Vicente Verdú
Casi todas las semanas desde hace un par de años recibo mails de amigos y amigas que se jubilan. Cuento ya con muchos más amigos y conocidos jubilados que en activo, algunos de ellos no de avanzada edad pero todos erradicados del trabajo. La mayoría sufren la tara que acompaña a esta nueva situación y conservan ya un sabor amargo del lugar trabajo vivido, del trato recibido, del fin ingrato que les ha obligado o invitado al retiro. ¿Ha de ser así fatalmente la historia? ¿Debe quedar una memoria áspera de las innumerables horas confiadas al empleo?

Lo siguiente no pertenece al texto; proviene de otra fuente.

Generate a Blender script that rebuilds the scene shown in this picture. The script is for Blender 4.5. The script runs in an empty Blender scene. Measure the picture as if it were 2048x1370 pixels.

Casi sin excepción, una y otra despedida parece la clase de adiós de quien se traslada hacia un mundo invisible o denota un grave tránsito que lleva desde la presencia a la ausencia, desde el profesional que cuenta a la que no contará más, que no formará parte de lo que tiene peso y acaso incluso tampoco visibilidad. En el término del empleo, incluso de empleos sin demasiada singularidad se pierde, en no pocos casos y como de paso, parte también de la identidad. No debería ser así pero ¿qué decir de los currículos que redactamos nosotros mismos y en los que sólo hablamos de nosotros en cuanto trabajadores o preparados para cumplirlo? El trabajo se va y con él se marcha todo el informe vital, nos vamos de la nómina tal como si el asidero de nuestra denominación estuviera pendiente de su vigencia ¿Cómo no sentir la injusticia y la crueldad de este trágico malentendido? ¿Cómo no reivindicarse antes y después de la jubilación como alguien que existe plenamente hasta que efectivamente muera? ¿Cómo no imaginar que pronto el trabajo no acabe nunca y el empleo, más o menos largo, no signifique el más o el menos de nuestro valor?